The issue, however, is the societal pressures that push women to conform to unrealistic body standards that have the potential to make them feel that their natural bodies are inadequate.
In the early 2000s, women were expected to be extremely thin and fashion was constructed to fit this body type.
The 2005 film “The Sisterhood of the Traveling Pants,” discussed the body standard of the 2000s often, as the movie followed a friend group of four girls spending the summer apart but connected through a pair of jeans that fit them all perfectly.
Carmen, played by America Ferrera, struggles with her body image.
Carmen’s struggles open up a greater conversation about body image and societal pressure, not unlike the pressure the women wearing corsets faced centuries before her.

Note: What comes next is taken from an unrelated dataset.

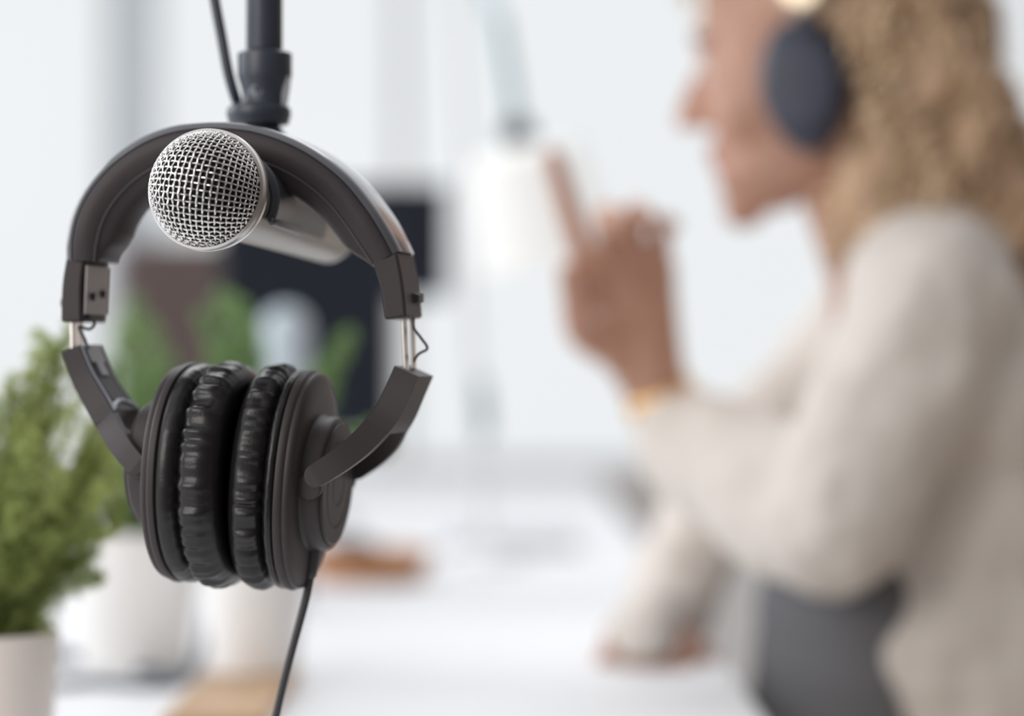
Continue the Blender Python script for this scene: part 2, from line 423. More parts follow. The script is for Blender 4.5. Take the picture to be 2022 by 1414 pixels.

Fashion, especially women’s fashion, has always dictated the ideal body type, often placing women in a cycle of molding themselves to fit a certain standard, whether through corsets, shapewear or other constricting clothing items.
The corset is more than just a cyclical fashion trend, evolving and sometimes showing likeness to its precursor. It symbolizes the long-standing pressure on women to adhere to impossible body standards.
So, the question still stands: how much progress have we truly made in the fashion world if the molds we’ve “escaped” have simply been replaced by new ones?